Le Corbusier
A comienzos del siglo XX, Le Corbusier plantea una ruptura radical con la arquitectura académica y neoclásica, proponiendo una nueva estética ligada al mundo de la ingeniería, la industria y la tecnología. Para él, la arquitectura debía aprender más del automóvil, los aviones o los transatlánticos que de los órdenes clásicos, ya que estos objetos respondían a leyes científicas, aerodinámicas y funcionales. La casa se concibe como una “máquina de habitar”, eficiente y racional, apoyada en el redescubrimiento del hormigón armado como material moderno. Su pensamiento rechaza la ornamentación y busca una arquitectura universal, repetible y estandarizada, capaz de responder rápidamente a las necesidades de vivienda de una sociedad marcada por la industrialización y, más adelante, por la reconstrucción tras la guerra.
Este enfoque se concreta en propuestas como la Maison Domino y los cinco puntos de una nueva arquitectura: la casa elevada sobre columnas, la planta libre, la fachada libre, las ventanas horizontales y la terraza jardín. Estos principios permiten una organización modular del espacio y una clara separación entre estructura y cerramiento, facilitando la producción en serie y una nueva relación entre interior y exterior. Le Corbusier traslada estas ideas también al urbanismo, proponiendo ciudades organizadas según funciones: vivienda, trabajo, ocio, y adaptadas al automóvil, integrando carreteras y grandes infraestructuras. Aunque estas propuestas no siempre resultaron mejores que la ciudad tradicional, respondían a un razonamiento científico y a una voluntad de orden, claridad y eficiencia, alineadas con el espíritu moderno y el ideal de una ciudadanía igualitaria.
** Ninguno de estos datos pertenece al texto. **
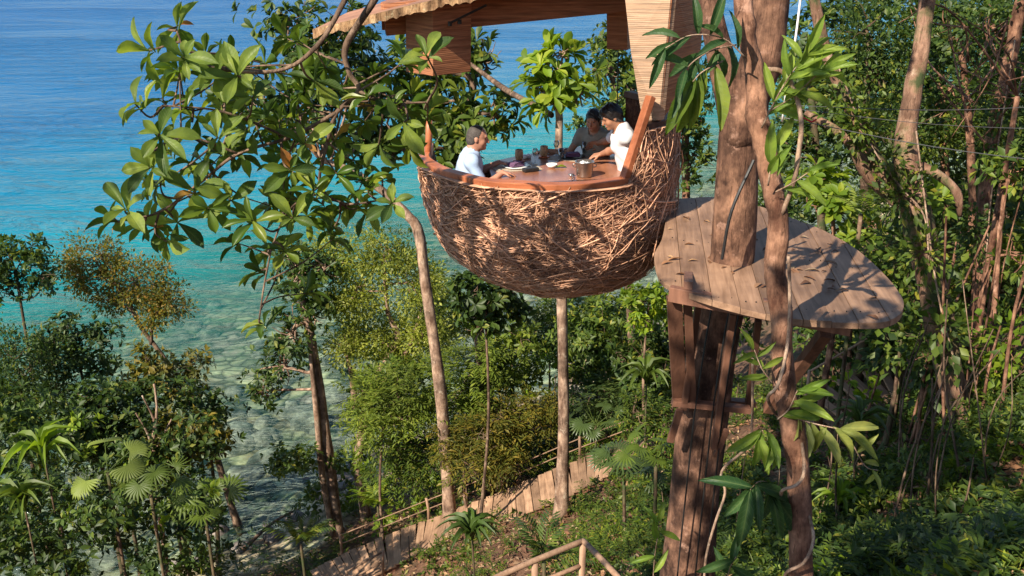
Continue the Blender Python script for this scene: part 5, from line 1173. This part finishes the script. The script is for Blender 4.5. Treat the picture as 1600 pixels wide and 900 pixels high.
if rest:
    V, F = leaves_np(np.array(lp_)[rest], np.array(ld_)[rest], np.array(lu_)[rest], g.uniform(.13, .24, len(rest)), g.uniform(.045, .08, len(rest)), 'obov')
    o = link('leaf_cluster', mesh_np('leaf_cluster', V, F, True), 'leaf_big', over); o['kind'] = 'stuff'
# unseen crown blobs added above the picture to shade pod, platform and slope
shade_blobs = [(np.array([-5.6, 4.2, 21.4]), (.8, .8, .5)), (np.array([-3.3, 6.0, 19.8]), (.5, .5, .3)), (np.array([-6.4, 3.0, 21.0]), (1.2, 1.2, .6)), (np.array([-.7, 2.5, 20.8]), (.65, .6, .3)), (np.array([-2.2, .6, 20.9]), (1.5, 1.3, .5)), (np.array([-1.4, -.6, 21.3]), (1.5, 1.3, .5)), (np.array([-3.0, 0.0, 21.2]), (1.2, 1.2, .4)), (np.array([-4.0, 1.6, 21.4]), (1.2, 1.1, .5))]
me, _ = crown_mesh('crown', shade_blobs, 'almond', g, 1.0); o = link('crown', me, 'leaf_big', over); o['kind'] = 'stuff'
# ------------------------------------------------------------------ leaves growing on the slender tree (each its own part)
LAN = []
for i in range(5):
    tv, tf = leaf_tmpl('lance'); tv = tv.copy(); gg = np.random.default_rng(60 + i)
    tv[:, 1] *= .225 * gg.uniform(.85, 1.2); tv[:, 2] += gg.normal() * .12 * tv[:, 0] ** 2; tv[:, 1] += gg.normal() * .07 * tv[:, 0] ** 2
    LAN.append(mesh_np('leaf', tv, tf, True))
def pxdir(p, ang, away):
    """direction that runs at ang degrees in the picture's upright plane, tipped towards/away"""
    a = rad(ang); return unit(np.array([math.cos(a), away, math.sin(a)]))
def spray(name, label, nodes, angs, Lpx, mat, group, r=.006, n_tip=1, away=.0, meshes=LAN):
    pts = catmull([P(*q) for q in nodes], 5); t = thing(name, label, 'foliage', tuple(pts[0]), group)
    MB().tube(pts, np.linspace(r, r * .5, len(pts)), 6).build('stem', 'vine', t, smooth=True)
    m = len(angs)
    for i, a in enumerate(angs):
        q = pts[int(round((.15 + .85 * i / max(1, m - 1)) * (len(pts) - 1)))]; L = Lpx * g.uniform(.8, 1.2) * mpp(q)
        leaf_obj(t, q + g.normal(size=3) * .004, pxdir(q, a + g.normal() * 7, away + g.normal() * .3), unit(np.array([g.normal() * .25, -.75, .6])), L, mat, meshes)
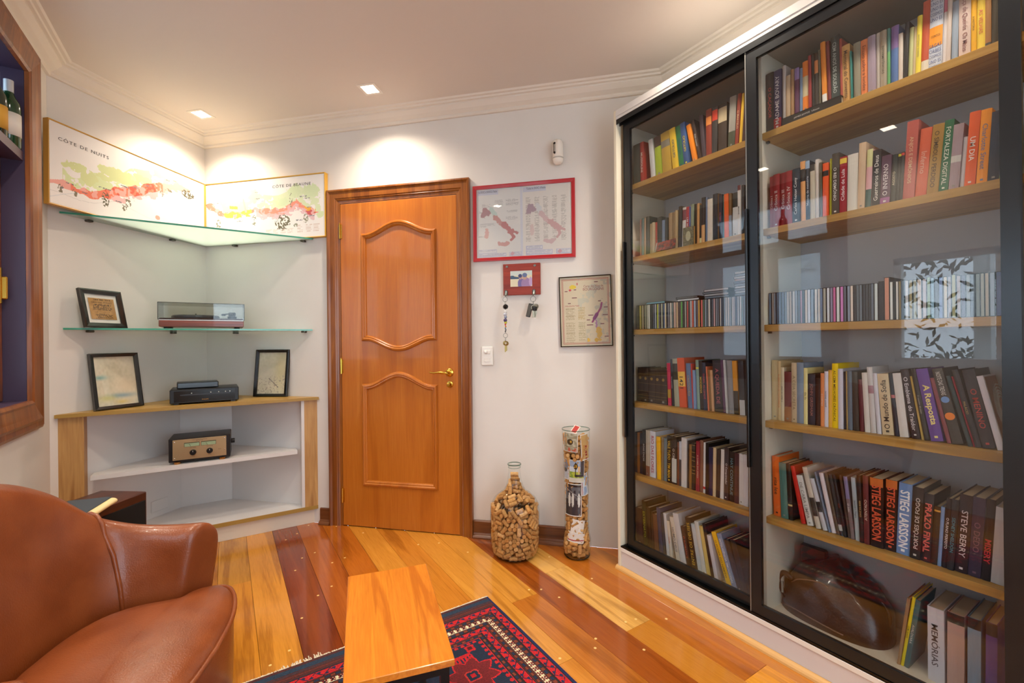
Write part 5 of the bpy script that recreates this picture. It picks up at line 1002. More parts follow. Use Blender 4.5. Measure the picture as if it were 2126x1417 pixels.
for x, y in ((.035, .03), (.39, .03), (.035, .23), (.39, .23)):
    bm = bmesh.new(); lathe(bm, [(0, 0), (.014, 0), (.016, .012), (0, .012)], 14, (x, y, 0)); bm_obj('foot', bm, M_BLACK, tt)

# ------------------------------------------------------------------ disc player with a set-top box on it
vd = root('disc_player', Matrix.Translation((-.277, 3.284, .8382)) @ Matrix.Rotation(math.radians(1.2), 4, 'Z'), 'wide black disc player standing on the oak worktop', 'player')
bm = bmesh.new(); box(bm, 0, .345, 0, .22, .008, .090, bev=.004); bm_obj('body', bm, mat('black_metal_case', '101013', .35), vd)
boxo('front_panel', (.02, .325, -.003, .0, .016, .080), mat('gloss_black', '08080a', .12), vd)
bm = bmesh.new(); box(bm, .05, .30, -.0042, -.003, .054, .060); bm_obj('disc_tray', bm, mat('tray_grey', '24242a', .3), vd)
for x in (.105, .20, .24, .275, .298):
    bm = bmesh.new(); lathe(bm, [(0, .002), (.003, .002), (.003, 0)], 8); bmesh.ops.transform(bm, matrix=R90, verts=bm.verts)
    bm_obj('button', bm, mat('button_silver', 'b8b4a4', .3, .6), vd, Matrix.Translation((x, -.003, .066)))
text('lettering', 'PHILIPS', Matrix.Translation((.172, -.0036, .026)) @ R90, .032, .006, mat('gold_ink', 'b8862c', .4), vd)
for x in (.03, .315):
    for y in (.03, .19): boxo('foot', (x - .012, x + .012, y - .012, y + .012, 0, .008), M_BLACK, vd)
sb = root('set_top_box', Matrix.Translation((-.245, 3.325, .9286)) @ Matrix.Rotation(math.radians(4), 4, 'Z'), 'small flat black set-top box lying on the black disc player', 'receiver')
bm = bmesh.new(); box(bm, 0, .208, 0, .13, .002, .036, bev=.003); bm_obj('body', bm, mat('black_metal_case'), sb)
boxo('front_panel', (.006, .202, -.002, 0, .006, .032), mat('gloss_black'), sb)
boxo('indicator', (.185, .196, -.0026, -.002, .010, .014), mat('grey_mark', '66666a', .4), sb)

# ------------------------------------------------------------------ amplifier
am = root('amplifier', Matrix.Translation((-.284, 3.276, .4942)) @ Matrix.Rotation(math.radians(-2.5), 4, 'Z'), 'black amplifier with champagne faceplate and twin meters on white shelf', 'amplifier')
bm = bmesh.new(); box(bm, 0, .304, 0, .19, .012, .150, bev=.004); bm_obj('body', bm, mat('dark_amp_case', '140e0d', .35), am)
FACE = mat('champagne_aluminium', 'c8ae84', .32, .75)
bm = bmesh.new(); box(bm, .020, .284, -.006, 0, .024, .142, bev=.0015); fpn = bm_obj('faceplate', bm, FACE, am)
M_METER = mat('meter_green', '9cb08a', .35)
for x0 in (.077, .159):
    bm = bmesh.new(); box(bm, x0 - .002, x0 + .073, -.0068, -.0055, .098, .122); bm_obj('meter_bezel', bm, mat('meter_bezel', '3a3018', .5), am)
    mt = boxo('meter', (x0, x0 + .071, -.0078, -.0064, .099, .118), M_METER, am)
    bm = bmesh.new(); tube(bm, [(x0 + .03, -.0082, .1), (x0 + .022, -.0082, .115)], .0007, 5)
    for k in range(9): box(bm, x0 + .008 + k * .0068, x0 + .009 + k * .0068, -.0082, -.0078, .108, .112)
    bm_obj('needle', bm, M_INK, am)
for x in (.118, .200):
    bm = bmesh.new(); lathe(bm, [(0, .018), (.013, .018), (.0155, .015), (.0165, 0)], 22); bmesh.ops.transform(bm, matrix=R90, verts=bm.verts)
    k = bm_obj('knob', bm, M_BLACK, am, Matrix.Translation((x, -.006, .063)), smooth=True, sharp=40)
    boxo('pointer', (-.001, .001, -.0186, -.018, .004, .012), mat('pointer_white', 'e8e8e8', .5), k)
for x, z in ((.029, .130), (.029, .036), (.275, .130), (.275, .062)):
    bm = bmesh.new(); lathe(bm, [(0, .0025), (.0025, .002), (.0038, 0)], 10); bmesh.ops.transform(bm, matrix=R90, verts=bm.verts); bm_obj('screw', bm, mat('screw_steel', 'd8d8d4', .2, 1), am, Matrix.Translation((x, -.006, z)))
for s, x, z, w in (('TUBE INTEGRATED AMPLIFIER', .150, .136, .075), ('MP-301 MK', .150, .1295, .04), ('LEFT CHANNEL', .118, .0905, .03), ('RIGHT CHANNEL', .200, .0905, .032), ('VOLUME', .118, .040, .017), ('INPUT', .200, .040, .015), ('POWER', .250, .066, .014)):
    text('lettering', s, Matrix.Translation((x, -.0064, z)) @ R90, w, .0040, M_INK, am)
for x in (.04, .262):
    for y in (.012, .165):
        bm = bmesh.new(); lathe(bm, [(0, 0), (.016, 0), (.017, .012), (0, .012)], 16, (x, y, 0)); bm_obj('foot', bm, mat('copper_foot', 'a8743c', .3, .8), am)
bm = bmesh.new(); tube(bm, [(.305, .10, .09), (.325, .10, .09)], .014, 12); bm_obj('side_knob', bm, M_BLACK, am)

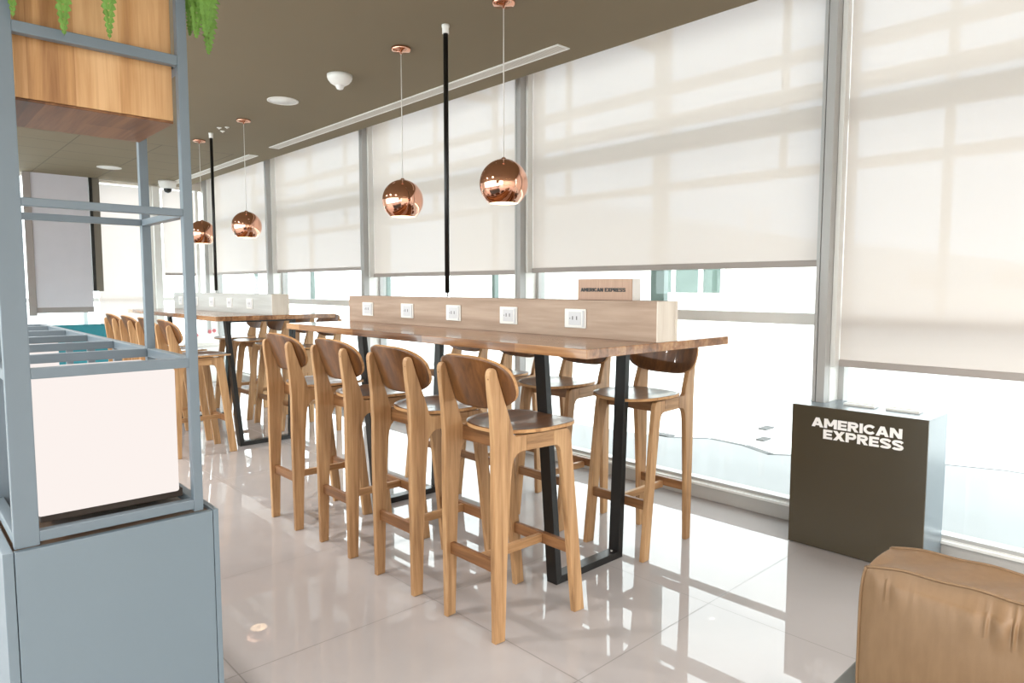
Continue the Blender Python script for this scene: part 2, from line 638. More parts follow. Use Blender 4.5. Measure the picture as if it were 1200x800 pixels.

Sin embargo, hacia el final de su trayectoria, Le Corbusier comienza a contradecir muchas de sus ideas iniciales. En proyectos como la Capilla de Notre-Dame du Haut en Ronchamp, abandona la pureza geométrica, la estandarización y la estricta racionalidad funcional para adoptar una arquitectura más orgánica, expresiva e imperfecta. El hormigón ya no es liso ni industrial, sino pesado y casi escultórico; la luz se vuelve simbólica y emocional; el espacio religioso recupera una dimensión espiritual y abstracta, capaz de generar sacralidad. Esta iglesia demuestra que Le Corbusier reconoce los límites del racionalismo absoluto y se abre a una arquitectura más intuitiva, cercana a la experiencia humana y sensorial, evidenciando una evolución profunda y autocrítica dentro de su propio pensamiento moderno.